Le loup, disparu depuis la fin du XIXe à Bruxelles, ne pourrait-il être une partie de la solution dans cette gestion repensée ? On sait que le prédateur se rapproche progressivement de la Soignes. Il a été aperçu à 4 reprises dans le Brabant en février 2023 selon le réseau Welcome Wolf. Thomas Jean reste prudent.” Il n’est pas encore assez répandu”. La naturaliste voit encore des obstacles, comme les autoroutes “qui vont faire des morts chez les louveteaux”, ou encore “la densité du bâti”. Surtout, le photographe reste “interpellé face aux lacunes en matière de prévention”. Selon lui, mieux prendre en compte la présence du loup permettrait d’éviter les prises du loup dans les élevages. “Car des éleveurs attaqués, c’est un traumatisme émotionnel, financier, logistique et professionnel”. Face à un tel trauma, suggérer une cohabitation “sur des bases si dramatique” semble hasardeux.

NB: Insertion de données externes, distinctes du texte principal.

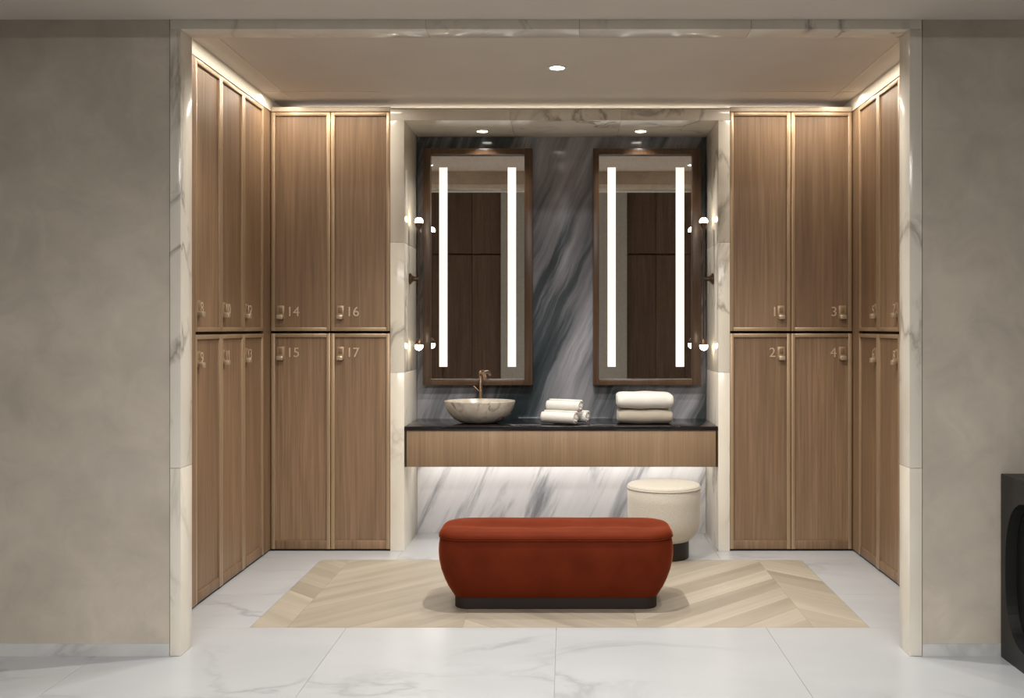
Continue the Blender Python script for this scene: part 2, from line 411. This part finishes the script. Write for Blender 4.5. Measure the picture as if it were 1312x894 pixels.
for i, (u, l) in enumerate((('5', '6'), ('7', '8'))):
    y = 6.405 - i * .392
    wl = ['nearest the back corner', 'nearest the marble portal'][i]
    locker((XR, y, 0), -PI / 2, .392, ZU0, ZU1, True, False, u, f'upper walnut locker on the right side wall, {wl}', gU)
    locker((XR, y, 0), -PI / 2, .392, ZL0, ZL1, False, False, l, f'lower walnut locker on the right side wall, {wl}', gL)
# plinths, cornices, corner and end fillers of the locker wall
for nm, a in (('trim_7', (XL - .3, XL - .012, YF1 + .01, YB + .012)), ('trim_8', (XR + .012, XR + .3, YF1 + .01, YB + .012))):
    box(nm, M['gap'], *a, 0, .013, **S)
box('trim_9', M['gap'], XL, -1.143, YB + .012, YB + .4, 0, .013, **S)
box('trim_10', M['gap'], 1.067, XR, YB + .012, YB + .4, 0, .013, **S)
box('trim_11', M['cornice'], XL + .004, -1.143, YB - .004, YB + .03, ZU1 + .003, ZU1 + .033, bev=.002, **S)
box('trim_12', M['cornice'], 1.067, XR - .004, YB - .004, YB + .03, ZU1 + .003, ZU1 + .033, bev=.002, **S)
box('trim_13', M['wood'], XL - .3, XL - .004, 6.391, YB + .02, .013, ZU1 + .003, **S)
box('trim_14', M['wood'], XR + .004, XR + .3, 6.407, YB + .02, .013, ZU1 + .003, **S)
box('trim_15', M['wood'], XL - .3, XL, YF1 + .005, 5.211, .013, ZU1 + .003, **S)
box('trim_16', M['wood'], XR, XR + .3, YF1 + .005, 5.619, .013, ZU1 + .003, **S)
for nm, a in (('trim_17', (XL - .3, XL - .03, YF1 + .01, 6.39)), ('trim_18', (XR + .03, XR + .3, YF1 + .01, 6.406))):
    box(nm, M['gap'], *a, ZL1 + .002, ZU0 - .002, **S)

# ------------------------------------------------------------------ vanity
v_ = empty('vanity_cabinet', ((NX0 + NX1) / 2, YB, .547), label='wall-hung walnut vanity cabinet under the black worktop in the niche', cat='cabinet')
cx = (NX0 + NX1) / 2; hw = (NX1 - NX0) / 2 - .003
box('cabinet_body', M['wood_h'], -hw, hw, .02, YN - YB - .002, 0, .236, v_)
box('front_panel', M['wood_h'], -hw + .012, hw - .012, 0, .02, 0, .236, v_, bev=.001)
box('end_strip', M['dark_bronze'], -hw, -hw + .010, -.001, .02, 0, .236, v_); box('end_strip', M['dark_bronze'], hw - .010, hw, -.001, .02, 0, .236, v_)
box('light_strip', M['under'], -hw + .03, hw - .03, .42, .44, -.010, -.001, v_)
tag(MB().box(NX0 + .001, NX1 - .001, YB - .006, YN - .001, .784, .810, .002).build('worktop', M['counter'], smooth='auto'), 'thin polished black stone worktop on the vanity cabinet', 'worktop')

# basin
ba = empty('washbasin', (-.58, 6.785, .811), label='round grey-beige stone vessel basin on the left of the worktop', cat='basin')
prof = [(.10, 0), (.135, .006), (.175, .030), (.205, .060), (.227, .10), (.238, .135), (.240, .146), (.238, .150), (.230, .150), (.222, .140), (.20, .10), (.16, .062), (.10, .035), (.03, .028), (.001, .0275)]
MB().lathe(prof, 64).build('bowl', M['basin'], ba, smooth='auto').scale = (1, .80, 1)
MB().lathe([(.001, .029), (.022, .030), (.024, .033), (.018, .036), (.001, .0365)], 24).build('drain', M['tap_bronze'], ba, smooth=True)
fa = empty('basin_tap', (-.592, 7.005, .811), label='slim bronze basin tap standing behind the stone basin', cat='tap')
MB().lathe([(.026, 0), (.026, .012), (.013, .016), (.013, .018)], 24).build('base', M['tap_bronze'], fa, smooth='auto')
MB().lathe([(.0125, .016), (.0125, .335), (.010, .340)], 20).build('stem', M['tap_bronze'], fa, smooth='auto')
MB().tube([(0, -.005, .315), (.012, -.04, .322), (.028, -.09, .325), (.038, -.13, .318), (.041, -.15, .300)], .011).build('spout', M['tap_bronze'], fa, smooth='auto')
MB().tube([(-.012, 0, .20), (-.03, 0, .215), (-.05, 0, .235)], .006).build('lever', M['tap_bronze'], fa, smooth='auto')

# towels
def roll(name_loc, rz, r, L, mat, label, group='rolled towels on the worktop'):
    t = empty('rolled_towel', name_loc, rz, label=label, cat='towel', group=group)
    # outer body: spiral sheet with thickness, plus rounded ends
    m_ = MB(); turns = 3.2; n = 110; th = r / (turns + .6)
    prof = []
    for i in range(n + 1):
        a = 2 * PI * turns * i / n; rr = th * .55 + (r - th * .55) * i / n
        prof.append((rr, a))
    rows = []
    for (rr, a) in prof:
        for_ = []
        for x, k in ((-L / 2, .93), (-L / 2 + .012, 1), (-L / 4, 1.01), (0, 1.02), (L / 4, 1.01), (L / 2 - .012, 1), (L / 2, .93)):
            q = rr - (1 - k) * .02 if k < 1 else rr * k
            for_.append((x + .004 * math.sin(a * 1.3), q * math.cos(a), q * math.sin(a) * .93 + r * .93))
        rows.append(for_)
    vs = [[m_.bm.verts.new(p) for p in row] for row in rows]
    for a, b_ in zip(vs, vs[1:]):
        for i in range(6): m_.bm.faces.new((a[i], a[i + 1], b_[i + 1], b_[i]))
    o = m_.build('towel_cloth', mat, t, smooth=True)
    md = o.modifiers.new('thickness', 'SOLIDIFY'); md.thickness = th * .82; md.offset = -1
    return t
roll((-.045, 6.685, .811), -.5, .050, .25, M['towel'], 'white rolled towel at the front of the small pile beside the basin')
roll((.035, 6.80, .811), -.5, .047, .25, M['towel'], 'white rolled towel at the back of the small pile, mostly hidden')
roll((-.012, 6.735, .887), -.5, .047, .25, M['towel'], 'white rolled towel lying on top of the small pile')
def folded(loc, w_, d, h, mat, label, seed):
    rnd = random.Random(seed)
    t = empty('folded_towel', loc, 0, label=label, cat='towel', group='folded towels on the worktop')
    # two folds stacked; each a U-shaped sheet whose bend faces the room
    th = h
    prof = []
    n = 10
    lay = th
    y0, y1 = -d / 2, d / 2
    # cross section outline (y,z) of one pillow-like fold with rounded front
    out = [(y1, 0)] + [(y1 - (y1 - y0 - lay / 2) * i / 6, 0) for i in range(1, 7)]
    for k in range(1, n):
        a = -PI / 2 - PI * k / n
        out.append((y0 + lay / 2 + lay / 2 * math.cos(a), lay / 2 + lay / 2 * math.sin(a)))
    out += [(y0 + lay / 2 + (y1 - y0 - lay / 2) * i / 6, lay) for i in range(7)]
    for s_ in range(1):
        mb = MB(); R = []
        nx = 15
        for i in range(nx):
            u = -1 + 2 * i / (nx - 1); x = u * w_ / 2 * (1 - .012 * s_)
            edge = 1 - abs(u) ** 7 * .30
            R.append([(x + rnd.uniform(-.001, .001), y + .004 * math.sin(i * 1.1 + s_), s_ * th + lay / 2 + (z - lay / 2) * edge * .97 + .002 * math.sin(i * .9 + s_ * 2 + y * 9)) for y, z in out])
        mb.rings(R)
        o = mb.build('towel_fold', mat, t, smooth='auto')
        md = o.modifiers.new('soft', 'SUBSURF'); md.levels = 1; md.render_levels = 1
    return t
folded((.528, 6.79, .811), .375, .27, .098, M['towel_beige'], 'beige folded towel lying under the white one on the worktop', 1)
folded((.528, 6.785, .911), .385, .28, .108, M['towel'], 'thick white folded towel on top of the beige one', 2)

# ------------------------------------------------------------------ mirrors
def mirror(x0, x1, gx0, gx1, strips, label):
    cxm = (x0 + x1) / 2
    t = empty('mirror', (cxm, YN, 1.05), label=label, cat='mirror', group='tall lit mirrors')
    yf, yg = 7.035, 7.072
    def bx(n, m_, a, b_, c0, c1, d0, d1, bev=0): return box(n, M[m_], a - cxm, b_ - cxm, c0 - YN, c1 - YN, d0 - 1.05, d1 - 1.05, t, bev)
    bx('backing', 'gap', x0 + .01, x1 - .01, yg + .004, YN - .001, 1.06, 2.695)
    bx('frame_side', 'mirror_wood', x0, gx0, yf, YN - .001, 1.05, 2.705, .002); bx('frame_side', 'mirror_wood', gx1, x1, yf, YN - .001, 1.05, 2.705, .002)
    bx('frame_rail', 'mirror_wood', gx0, gx1, yf, YN - .001, 2.662, 2.705, .002); bx('frame_rail', 'mirror_wood', gx0, gx1, yf, YN - .001, 1.05, 1.092, .002)
    bx('mirror_glass', 'mirror', gx0, gx1, yg, yg + .004, 1.092, 2.662)
    for a, b_ in strips: bx('light_strip', 'led', a, b_, yg - .003, yg, 1.177, 2.576)
mirror(-1.0, -.232, -.948, -.29, ((-.889, -.832), (-.408, -.350)), 'tall walnut-framed mirror above the basin with two vertical light strips')
mirror(.190, .945, .232, .884, ((.293, .350), (.772, .831)), 'tall walnut-framed mirror above the folded towels with two vertical light strips')

# ------------------------------------------------------------------ sconces
def sconce(xw, sgn, label):
    t = empty('wall_sconce', (xw, 6.756, 1.78), label=label, cat='wall lamp', group='wall lamps on the niche sides')
    q = lambda x: sgn * x
    MB().lathe([(.038, 0), (.038, q(.010)), (.030, q(.016)), (.016, q(.03)), (.012, q(.062))], 32, axis='x').build('wall_plate', M['dark_bronze'], t, smooth='auto')
    MB().lathe([(.006, -.43), (.006, .36)], 14, c=(q(.064), 0, 0)).build('rod', M['dark_bronze'], t, smooth='auto')
    for z, s_ in ((.377, 1), (-.447, -1)):
        c_ = MB().lathe([(.010, z - s_ * .045), (.026, z - s_ * .020), (.028, z - s_ * .004)], 24, c=(q(.064), 0, 0)).build('lamp_cup', M['dark_bronze'], t, smooth='auto')
        pr = [(.002, -.028)] + [(.028 * math.cos(a), .028 * math.sin(a)) for a in [math.radians(k) for k in range(-75, 80, 15)]] + [(.002, .028)]
        MB().lathe(pr, 24, c=(q(.064), 0, z + s_ * .006)).build('bulb', M['bulb'], t, smooth=True)
sconce(NX0, 1, 'slim bronze wall lamp with two small bulbs on the left side of the niche')
sconce(NX1, -1, 'slim bronze wall lamp with two small bulbs on the right side of the niche')

# ------------------------------------------------------------------ downlights
def downlight(x, y, z, r, label, power, angle, group, blend=.7):
    t = empty('downlight', (x, y, z), label=label, cat='downlight', group=group)
    MB().lathe([(r * .8, -.002), (r, -.004), (r * 1.12, -.001), (r * 1.12, .003), (r * .8, .003)], 32, close0=False, close1=False).build('trim_ring', M['trimwhite'], t, smooth='auto')
    MB().lathe([(r * .82, -.0015), (r * .82, .0)], 32).build('lens', M['lens'], t)
    spot('downlight_lamp', (0, 0, -.012), power, angle, blend, r=.022, parent=t)
downlight(-.05, 5.756, ZC, .052, 'round downlight in the middle of the alcove ceiling', DOWN_P, 120, 'alcove downlights')
for x, l in ((-1.25, 'left'), (-.04, 'middle'), (1.15, 'right')):
    downlight(x, 4.95, ZC, .045, f'{l} one of the round downlights just behind the portal lintel', DOWN_P * (2.3 if l == 'middle' else .7), 130, 'alcove downlights')
for x, l in ((-.572, 'left'), (.513, 'right')):
    downlight(x, 6.90, NZ, .045, f'{l} round downlight in the niche soffit above the {l} mirror', NICHE_P, 120, 'niche downlights')
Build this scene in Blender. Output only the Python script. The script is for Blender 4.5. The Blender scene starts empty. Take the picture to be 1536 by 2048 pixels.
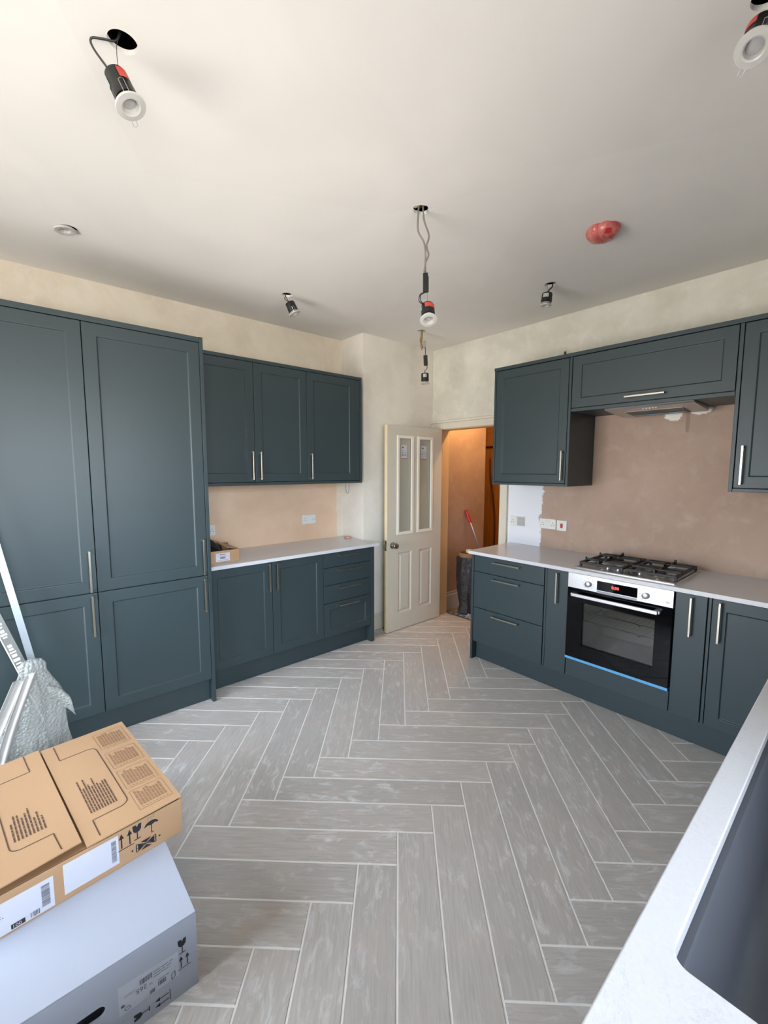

Il faudra pourtant cohabiter. C’est en tout cas ce que prêche le créateur de La Minute Sauvage. “Si on continue comme ça, il faudra flinguer tous les sangliers et autoriser les tirs sélectifs sur le loup. Or, une attaque de loup sur un troupeau, ce n’est plus une question de survie. Pas plus qu’un renard qui rentre dans un poulailler. On va chez le boucher et le soir-même on mange du poulet rôti”. Reste l’argument massue : “le nombre d’attaque du loup sur l’humain, il est de zéro”.
Si on continue comme ça, il faudra flinguer tous les sangliers et autoriser les tirs sélectifs sur le loup.